**Requirement**
Everything from the first line of the data below through the line that contains "COL = S.collection" should be written out exactly, please, and nothing more; the pictures stay out.

**Supplied information**
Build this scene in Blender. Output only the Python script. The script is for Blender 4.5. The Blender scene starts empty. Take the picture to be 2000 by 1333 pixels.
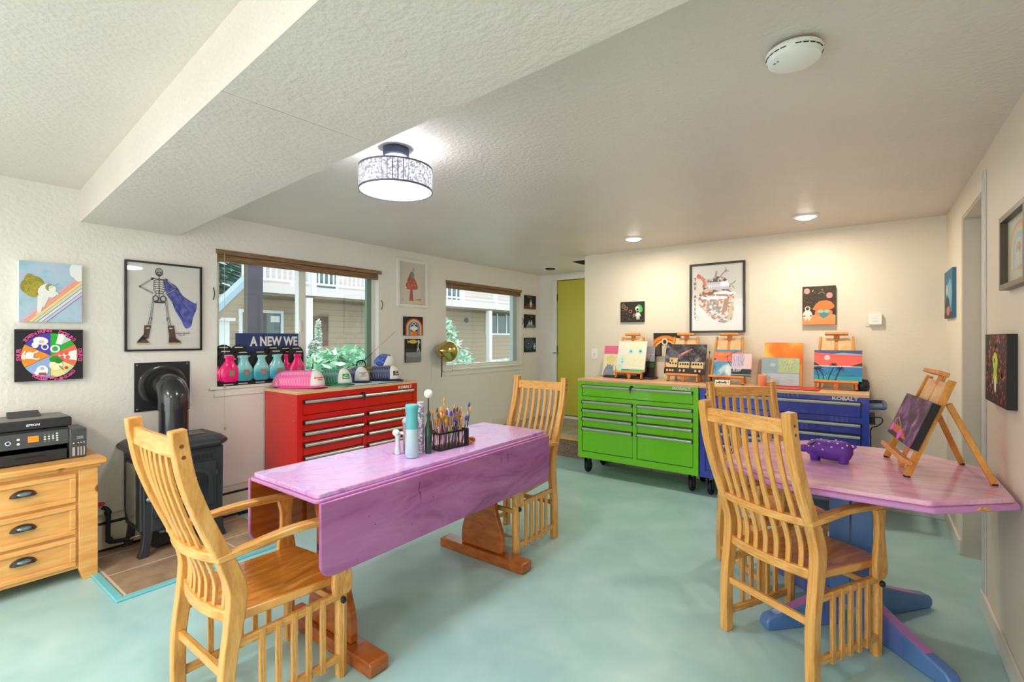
import bpy, bmesh, math, random
from mathutils import Vector, Matrix
random.seed(7)
R = math.radians
S = bpy.context.scene
COL = S.collection

# ------------------------------------------------------------------ camera, light, exposure
FPX, EYE, HOR = 940.0, 1.37, 660.0                      # focal length in px of the 2000 px frame, eye height, horizon row
YAW = math.atan(700 / FPX); SN, CS = math.sin(YAW), math.cos(YAW)
cam_d = bpy.data.cameras.new('camera'); cam = bpy.data.objects.new('camera', cam_d); COL.objects.link(cam)
cam_d.sensor_width = 36; cam_d.lens = 36 * FPX / 2000; cam_d.shift_y = -(666.5 - HOR) / 2000
cam_d.clip_start = .02; cam_d.clip_end = 200
cam.location = (0, 0, EYE); cam.rotation_euler = (R(90), 0, YAW)
S.camera = cam
S.view_settings.view_transform = 'Standard'; S.view_settings.look = 'None'
S.view_settings.gamma = 1; S.view_settings.use_curve_mapping = False
S.view_settings.exposure = 0.30
S.cycles.use_denoising = True
S.cycles.max_bounces = 8; S.cycles.diffuse_bounces = 5; S.cycles.glossy_bounces = 3
S.cycles.transparent_max_bounces = 12; S.cycles.sample_clamp_indirect = 6
S.cycles.caustics_reflective = False; S.cycles.caustics_refractive = False

W = bpy.data.worlds.new('overcast_sky'); S.world = W; W.use_nodes = True
wn = W.node_tree; wn.nodes.clear()
wo = wn.nodes.new('ShaderNodeOutputWorld'); wb = wn.nodes.new('ShaderNodeBackground')
wr = wn.nodes.new('ShaderNodeValToRGB'); wt = wn.nodes.new('ShaderNodeTexCoord'); wx = wn.nodes.new('ShaderNodeSeparateXYZ')
wr.color_ramp.elements[0].color = (.62, .66, .64, 1); wr.color_ramp.elements[1].color = (.86, .95, 1, 1)
wr.color_ramp.elements[0].position = .45; wr.color_ramp.elements[1].position = .62
wm = wn.nodes.new('ShaderNodeMapRange'); wm.inputs[1].default_value = -1; wm.inputs[2].default_value = 1
wn.links.new(wt.outputs['Generated'], wx.inputs[0]); wn.links.new(wx.outputs['Z'], wm.inputs[0])
wn.links.new(wm.outputs[0], wr.inputs[0]); wn.links.new(wr.outputs[0], wb.inputs['Color'])
wn.links.new(wb.outputs[0], wo.inputs[0]); wb.inputs['Strength'].default_value = 2.0

def lamp(name, kind, loc, power, color, rot=(0, 0, 0), **kw):
    d = bpy.data.lights.new(name, kind); d.energy = power; d.color = color
    for k, v in kw.items(): setattr(d, k, v)
    o = bpy.data.objects.new(name, d); COL.objects.link(o); o.location = loc; o.rotation_euler = rot
    return o
# added fill light from unseen glazed doors and ceiling lights behind the camera
lamp('rear_fill_daylight', 'AREA', (-1.9, -2.52, 1.25), 56, (1, .955, .93), (R(90), 0, 0), shape='RECTANGLE', size=3.6, size_y=2.1)
lamp('rear_ceiling_fill', 'AREA', (-2.6, -.9, 2.20), 24, (1, .90, .78), (0, 0, 0), shape='DISK', size=.5)
lamp('rear_ceiling_fill', 'AREA', (-.9, -.9, 2.20), 20, (1, .90, .78), (0, 0, 0), shape='DISK', size=.5)
lamp('drum_lamp_glow', 'POINT', (-1.85, 1.54, 2.222), 17, (.93, .95, 1), shadow_soft_size=.04)
lamp('drum_lamp_down_glow', 'AREA', (-1.85, 1.54, 2.078), 12, (.95, .97, 1), (0, 0, 0), shape='DISK', size=.31)
for x, e in ((-1.757, 8.8), (-.391, 10)):
    lamp('downlight_glow', 'AREA', (x, 4.24, 2.260), e, (1, .88, .70), (0, 0, 0), shape='DISK', size=.09)
lamp('hall_point_light', 'POINT', (-2.2, 5.5, 1.9), 7, (1, .95, .85), shadow_soft_size=.1)  # bare point light in the hall, without a fitting
for y0, y1, xx in ((1.57, 3.08, -4.1), (4.01, 5.53, -4.1)):     # sampling portals in the two real windows
    o = lamp('window_portal', 'AREA', (xx, (y0 + y1) / 2, 1.52), 1, (1, 1, 1), (0, R(-90), 0), shape='RECTANGLE', size=1.04, size_y=y1 - y0)
    o.data.cycles.is_portal = True

def at(px, py, x=None, y=None, z=None):                 # a pixel of the photo put on a real plane of the room
    u = (px - 1000) / FPX; r = (-SN + u * CS, CS + u * SN, -(py - HOR) / FPX)
    d = x / r[0] if x is not None else y / r[1] if y is not None else (z - EYE) / r[2]
    return Vector((r[0] * d, r[1] * d, EYE + r[2] * d))

# ------------------------------------------------------------------ materials
def lin(c):
    c = c / 255
    return c / 12.92 if c <= .04045 else ((c + .055) / 1.055) ** 2.4
def rgb(r, g, b): return (lin(r), lin(g), lin(b), 1)
MATS = {}
def mat(name, col, rough=.5, metal=0, coat=0, spec=.5, emit=None, es=0, alpha=1, trans=0, ior=1.45):
    if name in MATS: return MATS[name]
    m = bpy.data.materials.new(name); m.use_nodes = True; p = m.node_tree.nodes['Principled BSDF']
    p.inputs['Base Color'].default_value = col; p.inputs['Roughness'].default_value = rough
    p.inputs['Metallic'].default_value = metal; p.inputs['Coat Weight'].default_value = coat
    p.inputs['Specular IOR Level'].default_value = spec; p.inputs['Transmission Weight'].default_value = trans
    p.inputs['IOR'].default_value = ior; p.inputs['Alpha'].default_value = alpha
    if emit: p.inputs['Emission Color'].default_value = emit; p.inputs['Emission Strength'].default_value = es
    MATS[name] = m; return m
def N(m, t, **kw):
    n = m.node_tree.nodes.new(t)
    for k, v in kw.items():
        if k[0] == '_': n.inputs[k[1:].replace('_', ' ')].default_value = v
        else: setattr(n, k, v)
    return n
def L(m, a, b): m.node_tree.links.new(a, b)
def P(m): return m.node_tree.nodes['Principled BSDF']
def ramp(m, stops):
    n = N(m, 'ShaderNodeValToRGB'); e = n.color_ramp.elements
    while len(e) < len(stops): e.new(.5)
    for k, (p, c) in enumerate(stops): e[k].position = p; e[k].color = c
    return n
def coords(m, kind='Object', scale=(1, 1, 1)):
    t = N(m, 'ShaderNodeTexCoord'); mp = N(m, 'ShaderNodeMapping'); mp.inputs['Scale'].default_value = scale
    L(m, t.outputs[kind], mp.inputs[0]); return mp.outputs[0]
def noisy(name, stops, scale=8, kind='Object', sc=(1, 1, 1), rough=.5, bump=0, bscale=60, dist=0, detail=4, coat=0, metal=0, spec=.5, bdist=.01):
    if name in MATS: return MATS[name]
    m = mat(name, stops[0][1], rough, metal, coat, spec)
    v = coords(m, kind, sc)
    n = N(m, 'ShaderNodeTexNoise', _Scale=scale, _Detail=detail, _Distortion=dist); L(m, v, n.inputs['Vector'])
    r = ramp(m, stops); L(m, n.outputs[0], r.inputs[0]); L(m, r.outputs[0], P(m).inputs['Base Color'])
    if bump:
        b = N(m, 'ShaderNodeBump', _Strength=bump, _Distance=bdist); nb = N(m, 'ShaderNodeTexNoise', _Scale=bscale, _Detail=3)
        L(m, v, nb.inputs['Vector']); L(m, nb.outputs[0], b.inputs['Height']); L(m, b.outputs[0], P(m).inputs['Normal'])
    return m
def wood(name, a, b, c, rough=.4, coat=.25, scale=5):    # grain runs along the longest side of each member (generated coordinates)
    if name in MATS: return MATS[name]
    m = mat(name, a, rough, 0, coat)
    v = coords(m, 'Generated', (1, 1, 1))
    n1 = N(m, 'ShaderNodeTexNoise', _Scale=scale, _Detail=6, _Distortion=.6); L(m, v, n1.inputs['Vector'])
    n2 = N(m, 'ShaderNodeTexNoise', _Scale=scale * 7, _Detail=2); L(m, v, n2.inputs['Vector'])
    r = ramp(m, [(.3, a), (.52, b), (.75, c)]); L(m, n1.outputs[0], r.inputs[0])
    r2 = ramp(m, [(.35, (.82, .82, .82, 1)), (.65, (1.06, 1.06, 1.06, 1))]); L(m, n2.outputs[0], r2.inputs[0])
    mx = N(m, 'ShaderNodeMixRGB', blend_type='MULTIPLY'); mx.inputs[0].default_value = .6
    L(m, r.outputs[0], mx.inputs[1]); L(m, r2.outputs[0], mx.inputs[2]); L(m, mx.outputs[0], P(m).inputs['Base Color'])
    return m
def knotty(name, a, b, knot, kscale=3.2, rough=.4):      # pine with round knots
    if name in MATS: return MATS[name]
    m = mat(name, a, rough, 0, .25)
    v = coords(m, 'Object', (1, 1, 1)); v2 = coords(m, 'Object', (3, 1.2, 9))
    n = N(m, 'ShaderNodeTexNoise', _Scale=4, _Detail=5, _Distortion=.5); L(m, v2, n.inputs['Vector'])
    r = ramp(m, [(.35, a), (.7, b)]); L(m, n.outputs[0], r.inputs[0])
    vo = N(m, 'ShaderNodeTexVoronoi', _Scale=kscale); L(m, v, vo.inputs['Vector'])
    k = ramp(m, [(.10, (1, 1, 1, 1)), (.13, (0, 0, 0, 1))]); L(m, vo.outputs['Distance'], k.inputs[0])
    mx = N(m, 'ShaderNodeMixRGB'); L(m, k.outputs[0], mx.inputs[0]); L(m, r.outputs[0], mx.inputs[1]); mx.inputs[2].default_value = knot
    L(m, mx.outputs[0], P(m).inputs['Base Color']); return m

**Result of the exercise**
Build this scene in Blender. Output only the Python script. The script is for Blender 4.5. The Blender scene starts empty. Take the picture to be 2000 by 1333 pixels.
import bpy, bmesh, math, random
from mathutils import Vector, Matrix
random.seed(7)
R = math.radians
S = bpy.context.scene
COL = S.collection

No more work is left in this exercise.